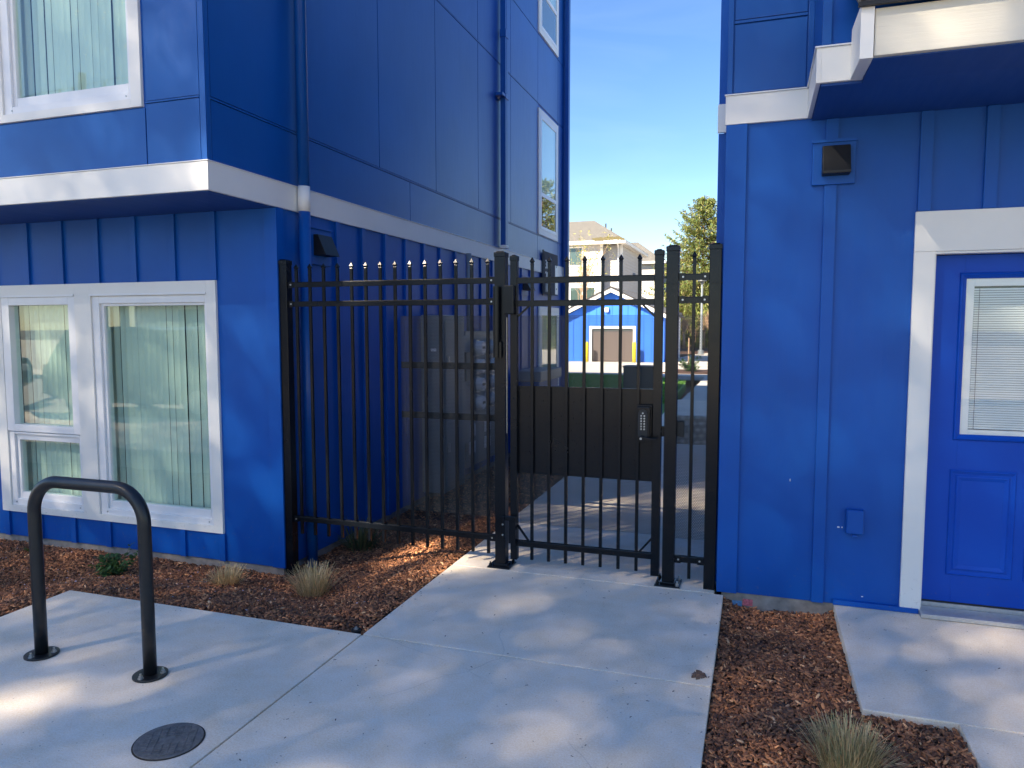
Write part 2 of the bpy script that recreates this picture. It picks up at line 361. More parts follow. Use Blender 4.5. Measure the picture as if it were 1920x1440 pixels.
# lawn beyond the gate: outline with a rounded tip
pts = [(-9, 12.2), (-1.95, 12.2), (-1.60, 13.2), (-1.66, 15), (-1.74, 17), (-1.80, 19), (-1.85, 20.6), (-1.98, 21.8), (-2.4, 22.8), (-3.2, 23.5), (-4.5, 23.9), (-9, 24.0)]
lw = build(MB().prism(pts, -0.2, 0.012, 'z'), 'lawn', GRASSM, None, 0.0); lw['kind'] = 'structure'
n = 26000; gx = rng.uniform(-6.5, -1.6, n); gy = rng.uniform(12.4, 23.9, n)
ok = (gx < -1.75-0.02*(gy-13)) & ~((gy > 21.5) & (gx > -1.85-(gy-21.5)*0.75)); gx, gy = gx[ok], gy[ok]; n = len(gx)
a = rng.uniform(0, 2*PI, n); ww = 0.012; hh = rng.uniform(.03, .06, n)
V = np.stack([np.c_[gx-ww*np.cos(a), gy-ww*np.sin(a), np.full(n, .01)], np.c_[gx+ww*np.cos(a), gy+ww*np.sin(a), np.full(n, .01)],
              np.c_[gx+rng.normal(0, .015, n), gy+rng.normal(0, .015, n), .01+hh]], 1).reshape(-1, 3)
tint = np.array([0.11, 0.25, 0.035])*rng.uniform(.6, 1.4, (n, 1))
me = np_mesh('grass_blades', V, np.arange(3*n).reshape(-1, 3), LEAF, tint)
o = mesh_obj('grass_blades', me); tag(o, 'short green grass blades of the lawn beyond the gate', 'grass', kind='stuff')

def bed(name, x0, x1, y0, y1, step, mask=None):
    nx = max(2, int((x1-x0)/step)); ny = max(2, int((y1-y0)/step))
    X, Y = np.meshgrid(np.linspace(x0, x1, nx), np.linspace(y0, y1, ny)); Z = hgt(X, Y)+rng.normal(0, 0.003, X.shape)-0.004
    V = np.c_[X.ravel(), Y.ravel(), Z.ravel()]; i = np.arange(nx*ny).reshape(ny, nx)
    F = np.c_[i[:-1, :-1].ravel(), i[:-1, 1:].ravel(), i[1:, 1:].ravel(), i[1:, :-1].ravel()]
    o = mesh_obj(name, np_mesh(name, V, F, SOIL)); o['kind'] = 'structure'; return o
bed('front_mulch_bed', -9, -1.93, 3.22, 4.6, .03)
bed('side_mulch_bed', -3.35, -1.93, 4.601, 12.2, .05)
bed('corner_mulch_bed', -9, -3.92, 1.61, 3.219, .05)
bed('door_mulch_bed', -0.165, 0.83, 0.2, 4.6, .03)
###
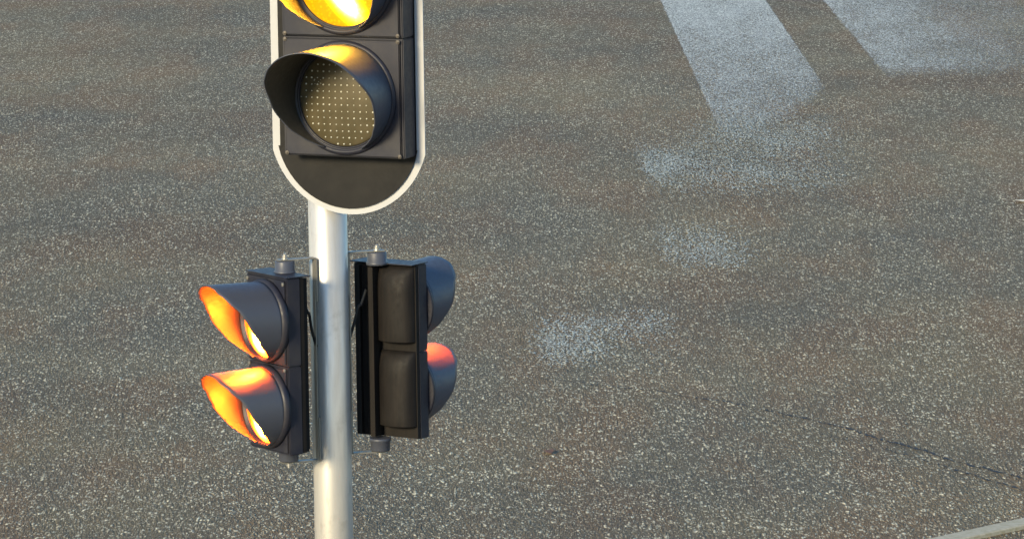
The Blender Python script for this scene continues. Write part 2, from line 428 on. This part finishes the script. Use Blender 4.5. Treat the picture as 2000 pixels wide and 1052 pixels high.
###
### AIM
Starting with the line with "Write part 2 of" and ending with the line with "o = mesh_obj('grass_blades', me);", extract every line exactly and nothing outside that span.

### OUTPUT BELOW
Write part 2 of the bpy script that recreates this picture. It picks up at line 361. More parts follow. Use Blender 4.5. Measure the picture as if it were 1920x1440 pixels.
# lawn beyond the gate: outline with a rounded tip
pts = [(-9, 12.2), (-1.95, 12.2), (-1.60, 13.2), (-1.66, 15), (-1.74, 17), (-1.80, 19), (-1.85, 20.6), (-1.98, 21.8), (-2.4, 22.8), (-3.2, 23.5), (-4.5, 23.9), (-9, 24.0)]
lw = build(MB().prism(pts, -0.2, 0.012, 'z'), 'lawn', GRASSM, None, 0.0); lw['kind'] = 'structure'
n = 26000; gx = rng.uniform(-6.5, -1.6, n); gy = rng.uniform(12.4, 23.9, n)
ok = (gx < -1.75-0.02*(gy-13)) & ~((gy > 21.5) & (gx > -1.85-(gy-21.5)*0.75)); gx, gy = gx[ok], gy[ok]; n = len(gx)
a = rng.uniform(0, 2*PI, n); ww = 0.012; hh = rng.uniform(.03, .06, n)
V = np.stack([np.c_[gx-ww*np.cos(a), gy-ww*np.sin(a), np.full(n, .01)], np.c_[gx+ww*np.cos(a), gy+ww*np.sin(a), np.full(n, .01)],
              np.c_[gx+rng.normal(0, .015, n), gy+rng.normal(0, .015, n), .01+hh]], 1).reshape(-1, 3)
tint = np.array([0.11, 0.25, 0.035])*rng.uniform(.6, 1.4, (n, 1))
me = np_mesh('grass_blades', V, np.arange(3*n).reshape(-1, 3), LEAF, tint)
o = mesh_obj('grass_blades', me); tag(o, 'short green grass blades of the lawn beyond the gate', 'grass', kind='stuff')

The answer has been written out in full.